_Task instructions_
Answer with the number of lines in the listing below that contain the word "wide", and nothing else.

* Start *

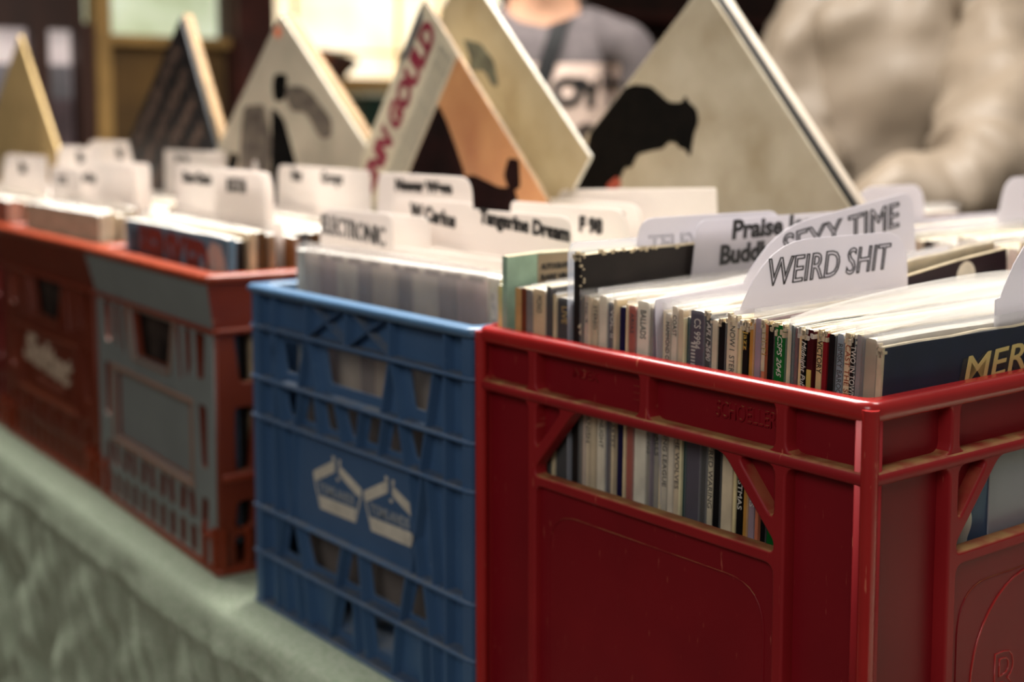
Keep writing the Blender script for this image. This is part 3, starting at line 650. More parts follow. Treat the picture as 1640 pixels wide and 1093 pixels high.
for i, e in enumerate(L_):
    if e is None: continue
    rgb, slv, txt, ink, dz, lab = e
    x0, x1 = sx(XS[i]), sx(XS[i + 1])
    if i == 1: x1 = sx(XS[3]) - .006
    q = -x0 / .35; lean = 2.4 * (1 - q); y0 = .0145 + .0085 * (1 - q) + random.uniform(-.0012, .0012)
    top = CARD2 if i in (1, 11, 34, 36, 37, 39, 40, 42, 43, 44, 49, 51, 52) else None
    if i == 59: y0 = .0235; top = CARD2
    t, c = record(lab, (x0 - .2835 * math.tan(R(lean)), y0, .0065 + dz), (x1 - x0) * .955, rgb, (random.uniform(-.003, .003), R(lean), 0), 'records packed in the red crate', slv, txt, ink or None,
                  tz=(S - .0065 - TW(txt) / 2) if txt else .2, tw=TW(txt), ts=min(.0080, max(.0048, (x1 - x0) * .62)), top=top, flap=random.choice([0, 0, .002, .004]) if slv > 1 else 0,
                  worn=i in (11, 34, 36, 37, 38, 39, 40, 42, 43, 44, 45, 48, 49, 50, 51, 52, 55, 56, 59), shear=.3 if i in (34, 44, 49) else 0)
    th = (x1 - x0) * .955
    if i == 1:      # label on the teal cover
        bm = bmesh.new(); box(bm, (th, .028, S - .045), (th + .0004, .068, S + -.001)); lb = obj('cover_label', bm, mat('tan_label', (150, 132, 106), .7, .1), c)
        for k, s_ in enumerate(('AUTOGRAPHED', 'RARE VINYL', 'RECORDING')):
            bm = bmesh.new(); lettering(bm, s_, .006, axes((th + .0006, .048, S - .011 - k * .008), (0, 1, 0), (0, 0, 1), (1, 0, 0)), width=.034, bold=.0003); obj('label_lettering', bm, INK, lb)
    if i == 11:     # chips along the edge of the tall album
        bm = bmesh.new()
        for k in range(60):
            y = random.uniform(0, .14) if k < 26 else random.uniform(-.0004, .003); z = S - random.uniform(0, .002) if k < 26 else random.uniform(.2, S)
            q_ = random.uniform(.0005, .0016); box(bm, (th - q_, y - q_, z - q_), (th + .0004, y + q_, z + q_ * .6))
        obj('worn_chips', bm, CARD2, c)
    low = {14: 'SPANISH', 16: 'MOONLIGHT', 26: 'MALLS', 28: 'RUNNING LEAGUE', 30: 'CHASE THE WOLVES', 35: 'FRED WARING', 39: 'CHRISTMAS', 41: 'CHRISTMAS', 19: 'QUARTET', 24: 'SONGS', 43: 'ORCHESTRA'}.get(i)
    if low:
        bm = bmesh.new(); lettering(bm, low, min(.0068, max(.0050, th * .7)), SP(th, .226 - (.012 if i > 33 else 0)), width=.0036 * len(low), depth=.0001)
        obj('lower_spine_lettering', bm, W_ if i in (39, 43, 41) else K_, c)
    if i == 33:
        bm = bmesh.new()
        for k in range(11):
            z = .262 - k * .0022
            box(bm, (th * .12, -.0003, z + .030), (th * .40, .0, z + .031), 0, Matrix.Translation((0, 0, z - .03)) @ Matrix.Shear('XZ', 4, (0, 0)) @ Matrix.Translation((0, 0, -z + .03)))
        obj('stripe_print', bm, WHITEINK, c)
    if i == 50:
        obj('yellow_sticker', new_box((th * .2, -.0006, .262), (th * .8, .001, .291)), mat('yellow_sticker', (206, 182, 92), .6, .05), c)
    if i == 42:
        obj('cream_print', new_box((.0003, -.0003, .285), (th - .0003, 0, S - .002)), CARD2, c)
    if i in (5, 25, 41, 57):
        pass
    if i == 59:     # comic lettering and colour fields on the cover
        obj('spine_edge', new_box((0, -.0006, .001), (th * .98, .0012, S - .001)), CARD2, c)
        F = lambda y, z, d: axes((th + d, y, z), (0, 1, 0), (0, 0, 1), (1, 0, 0))
        bm = bmesh.new(); n = 20
        pts = [(.01, .262)] + [(.01 + .085 * k / n, .262 + .019 * math.sin(k / n * PI * .95) + .003) for k in range(n + 1)] + [(.10, .262)]
        plate(bm, pts, [], .0003, .0001, F(0, 0, .0002), 0, 0); obj('purple_print', bm, mat('purple_print', (64, 46, 84), .6, .1), c)
        wr = obj('letter_shadow', (lambda b: (lettering(b, 'MERRY', .0235, F(.1250, .2920, .0004) @ Matrix.Rotation(R(3), 4, 'Z'), width=.118, bold=.0014, depth=.0001, shear=.18), b)[1])(bmesh.new()), INK, c)
        obj('comic_lettering', (lambda b: (lettering(b, 'MERRY', .0235, F(.1280, .2940, .0007) @ Matrix.Rotation(R(3), 4, 'Z'), width=.110, bold=.0002, depth=.0001, shear=.18), b)[1])(bmesh.new()), YEL, wr)
        bm = bmesh.new(); lettering(bm, 'CHRISTMAS', .030, F(.172, .252, .0005), width=.17, bold=.003); sh = obj('letter_shadow', bm, INK, c)
        bm = bmesh.new(); lettering(bm, 'CHRISTMAS', .030, F(.173, .2523, .0008), width=.165, bold=.0008); obj('comic_lettering', bm, YEL, sh)
        bm = bmesh.new(); plate(bm, rect(.012, .150, .315, .226), [], .0003, .0001, F(0, 0, .0001), 0, 0); obj('sky_print', bm, mat('steel_blue_print', (70, 92, 124), .6, .15, 6), c)
        bm = bmesh.new(); plate(bm, rr([(.070, .175), (.070, .186), (.084, .206), (.094, .206), (.096, .196), (.090, .186), (.102, .176), (.102, .16), (.072, .16)], .006), [], .0003, .0001, F(0, 0, .0004), 0, 0); obj('white_print', bm, WHITEINK, c)
        bm = bmesh.new(); plate(bm, rect(.02, .150, .069, .196), [], .0003, .0001, F(0, 0, .0003), 0, 0); obj('brown_print', bm, card_mat((96, 62, 40)), c)
# raised dark album with a cream cover behind it, back part of the red crate
t, c = record('dark plum album slanting up behind the dividers in the red crate', (-.1470, .058, -.002), .0030, (38, 24, 34), (R(6.4), R(1.5), 0), 'records packed in the red crate', 0, top=CARD2)
bm = bmesh.new(); lettering(bm, 'A', .02, axes((.0034, .16, S - .012), (0, 1, 0), (0, 0, 1), (1, 0, 0)), bold=.001); obj('gold_letter', bm, GOLD, c)
bm = bmesh.new(); bmesh.ops.create_circle(bm, cap_ends=True, segments=20, radius=.012, matrix=axes((.0033, .262, S - .014), (0, 1, 0), (0, 0, 1), (1, 0, 0))); obj('pale_spot', bm, CARD, c)
record('cream album leaning behind the dark plum album', (-.1580, .050, .009), .0034, (222, 204, 168), (R(5.0), R(1.5), 0), 'records packed in the red crate', 2)
# tall loose plastic covers above the records near the front corner
for i, (x, y, up, lab) in enumerate(((-.085, .02, .016, 'loose clear record cover bulging up above the green-spined record'), (-.056, .024, .013, 'loose clear record cover rising above the crimson record'),
                                     (-.028, .03, .010, 'loose clear record cover rising behind the navy album'), (-.200, .022, .014, 'loose clear record cover curling up over the wide white spine'))):
    t = thing('plastic_cover', lab, 'plastic cover', (x - .012, y, .0065), (0, R(2), 0), 'loose clear covers in the red crate')
    bm = bmesh.new(); n = 14; rows = []
    for k in range(n + 1):
        yy = S * k / n; zz = S + up * (math.sin(k / n * 2.6) ** .7 if k else 0) + .001; b = .004 * math.sin(k / n * 5 + i)
        rows.append([bm.verts.new((.0, yy, S * .3)), bm.verts.new((b * .3 , yy, S - .004)), bm.verts.new((b + .002, yy, zz)), bm.verts.new((b + .0045, yy, zz - .001)), bm.verts.new((.0065, yy, S - .002))])
    for a, b in zip(rows, rows[1:]):
        for j in range(4): bm.faces.new((a[j], b[j], b[j + 1], a[j + 1]))
    obj('cover_film', bm, SLVTOP, t, True)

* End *

_Written answer_
2